Yea, there are a lot of "False Positives" with cloudflare. And anyone saying they are using it for DDoS protection has no idea how CF works. You really don't get any real DDoS protection unless you pay that $200/m "starting" price.
There's a setting to set how strict Cloudflare is with users. If it's too strict by default, then turn it down. It seems to vary depending on the site. Plenty of large sites, including Discord, use it without problems.
You will be surprised by how much of the web actually uses Cloudflare. Just about every actual serious site, from what I've seen, with the occasional exception.
And layer 7 attacks aren't really that much of a concern, if you've configured a server properly with the appropriate IP rate-limits. Also, pick a faster stack where possible rather than a legacy one, if this is a big problem.

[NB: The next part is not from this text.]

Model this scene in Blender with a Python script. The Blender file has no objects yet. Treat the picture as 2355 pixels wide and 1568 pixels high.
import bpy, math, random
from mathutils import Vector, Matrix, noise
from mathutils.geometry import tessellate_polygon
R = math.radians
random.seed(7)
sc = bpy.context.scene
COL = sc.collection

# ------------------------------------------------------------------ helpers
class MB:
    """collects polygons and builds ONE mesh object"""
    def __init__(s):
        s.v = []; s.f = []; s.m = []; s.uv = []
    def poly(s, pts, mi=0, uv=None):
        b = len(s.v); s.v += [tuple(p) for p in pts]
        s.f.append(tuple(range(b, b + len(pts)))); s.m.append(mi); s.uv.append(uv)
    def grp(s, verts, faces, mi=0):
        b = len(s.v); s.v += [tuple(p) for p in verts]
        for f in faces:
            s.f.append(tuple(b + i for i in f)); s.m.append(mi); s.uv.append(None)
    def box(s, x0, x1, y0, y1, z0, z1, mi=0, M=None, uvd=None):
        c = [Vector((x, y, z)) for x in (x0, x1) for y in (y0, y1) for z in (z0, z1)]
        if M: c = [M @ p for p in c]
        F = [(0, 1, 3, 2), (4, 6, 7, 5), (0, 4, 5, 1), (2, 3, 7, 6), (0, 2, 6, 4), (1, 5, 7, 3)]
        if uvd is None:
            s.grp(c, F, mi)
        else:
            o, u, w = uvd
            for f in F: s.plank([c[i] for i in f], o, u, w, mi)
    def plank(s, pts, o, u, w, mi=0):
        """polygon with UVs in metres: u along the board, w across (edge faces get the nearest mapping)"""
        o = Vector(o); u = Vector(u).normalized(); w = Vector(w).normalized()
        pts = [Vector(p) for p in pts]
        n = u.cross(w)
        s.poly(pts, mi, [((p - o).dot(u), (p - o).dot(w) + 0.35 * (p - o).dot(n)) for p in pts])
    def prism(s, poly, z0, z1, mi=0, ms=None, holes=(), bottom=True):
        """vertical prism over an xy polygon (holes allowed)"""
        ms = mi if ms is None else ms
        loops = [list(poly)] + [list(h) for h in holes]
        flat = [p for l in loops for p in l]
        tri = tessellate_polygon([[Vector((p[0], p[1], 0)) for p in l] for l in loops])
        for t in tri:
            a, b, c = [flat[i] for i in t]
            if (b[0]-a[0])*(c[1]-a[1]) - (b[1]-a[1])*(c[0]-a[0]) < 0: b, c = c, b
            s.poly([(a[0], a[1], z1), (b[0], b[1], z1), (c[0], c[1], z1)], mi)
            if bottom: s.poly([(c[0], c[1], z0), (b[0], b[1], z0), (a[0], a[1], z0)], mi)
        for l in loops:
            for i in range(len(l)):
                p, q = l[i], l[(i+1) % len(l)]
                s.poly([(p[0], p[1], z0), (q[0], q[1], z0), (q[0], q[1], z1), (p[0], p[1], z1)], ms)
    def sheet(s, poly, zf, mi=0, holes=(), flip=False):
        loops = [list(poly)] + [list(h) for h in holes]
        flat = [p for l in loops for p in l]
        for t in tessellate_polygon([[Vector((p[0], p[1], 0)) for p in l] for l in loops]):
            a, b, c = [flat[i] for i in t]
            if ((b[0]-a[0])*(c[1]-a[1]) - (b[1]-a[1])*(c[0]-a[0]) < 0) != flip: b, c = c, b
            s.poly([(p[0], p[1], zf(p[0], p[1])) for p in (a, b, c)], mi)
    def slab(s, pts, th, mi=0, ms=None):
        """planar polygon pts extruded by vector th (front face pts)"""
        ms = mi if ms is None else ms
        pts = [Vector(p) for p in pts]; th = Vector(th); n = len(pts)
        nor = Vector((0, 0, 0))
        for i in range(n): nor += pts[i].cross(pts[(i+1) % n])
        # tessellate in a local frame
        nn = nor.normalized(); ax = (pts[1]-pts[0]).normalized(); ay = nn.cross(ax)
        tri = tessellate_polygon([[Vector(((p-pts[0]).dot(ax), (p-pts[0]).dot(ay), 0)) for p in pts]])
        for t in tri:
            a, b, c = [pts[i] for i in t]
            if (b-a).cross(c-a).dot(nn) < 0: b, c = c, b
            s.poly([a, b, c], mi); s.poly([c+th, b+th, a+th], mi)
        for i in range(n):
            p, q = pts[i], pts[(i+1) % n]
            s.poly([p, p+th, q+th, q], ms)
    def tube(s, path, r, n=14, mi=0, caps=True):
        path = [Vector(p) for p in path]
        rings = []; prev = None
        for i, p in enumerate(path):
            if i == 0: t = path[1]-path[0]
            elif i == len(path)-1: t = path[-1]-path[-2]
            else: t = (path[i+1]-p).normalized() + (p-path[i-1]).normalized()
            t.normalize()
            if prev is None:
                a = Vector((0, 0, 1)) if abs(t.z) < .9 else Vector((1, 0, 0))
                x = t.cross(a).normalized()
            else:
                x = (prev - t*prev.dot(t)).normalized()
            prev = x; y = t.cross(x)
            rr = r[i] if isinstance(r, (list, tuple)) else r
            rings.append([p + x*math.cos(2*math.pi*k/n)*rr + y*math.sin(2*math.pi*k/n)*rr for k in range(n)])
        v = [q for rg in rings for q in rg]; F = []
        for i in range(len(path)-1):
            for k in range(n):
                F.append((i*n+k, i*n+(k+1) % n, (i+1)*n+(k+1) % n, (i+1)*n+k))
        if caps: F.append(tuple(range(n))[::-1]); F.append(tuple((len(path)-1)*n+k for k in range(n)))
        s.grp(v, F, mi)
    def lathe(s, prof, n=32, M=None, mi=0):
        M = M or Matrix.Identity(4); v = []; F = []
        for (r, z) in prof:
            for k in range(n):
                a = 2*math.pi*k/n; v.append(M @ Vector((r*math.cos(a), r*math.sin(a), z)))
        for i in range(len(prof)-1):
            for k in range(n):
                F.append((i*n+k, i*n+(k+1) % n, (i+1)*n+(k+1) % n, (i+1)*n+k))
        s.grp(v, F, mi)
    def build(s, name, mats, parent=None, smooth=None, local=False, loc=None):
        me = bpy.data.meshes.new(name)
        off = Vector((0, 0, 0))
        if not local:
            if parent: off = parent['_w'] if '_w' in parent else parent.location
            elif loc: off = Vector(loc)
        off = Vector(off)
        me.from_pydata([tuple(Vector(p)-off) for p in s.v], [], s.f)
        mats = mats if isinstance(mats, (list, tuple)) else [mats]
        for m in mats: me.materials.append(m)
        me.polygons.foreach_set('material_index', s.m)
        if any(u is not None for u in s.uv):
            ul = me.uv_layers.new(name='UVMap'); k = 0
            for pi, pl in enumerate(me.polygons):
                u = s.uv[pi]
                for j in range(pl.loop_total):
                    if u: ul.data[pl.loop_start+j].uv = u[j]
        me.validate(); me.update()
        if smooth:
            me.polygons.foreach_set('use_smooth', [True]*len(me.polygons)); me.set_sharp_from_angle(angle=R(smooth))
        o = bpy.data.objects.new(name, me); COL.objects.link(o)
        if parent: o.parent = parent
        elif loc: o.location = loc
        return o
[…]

For instance: Python instead of PHP.
And for 99% of sites, you will never get DDoSed, so this isn't really a concern most of the time. For *real* DDoS protection, there's always Amazon AWS and similar.
CloudFlare is shit.
How to properly do transfers with only 10 mins of downtime would be to transfer all the files over to the new VPS. Once that is done, put the forums in maintenance mode. Transfer the database over, and on the current web host, use remote MySQL for the current forums to use the new database in the new VPS. Then uncheck maintenance mode. Update DNS settings.
Now regardless if you are on the old or new DNS you can access the site no problem.
Slow and insecure. Every query is going to go from one server to another who knows how many thousands of miles away (it really depends). These will result in fairly big slowdowns for 48 hours or so.
Cloudflare is the easiest and most painless way to do things and it covers the most scenarios. Be sure to set the timeouts on the server properly though, like in the instructions, or you might get server errors.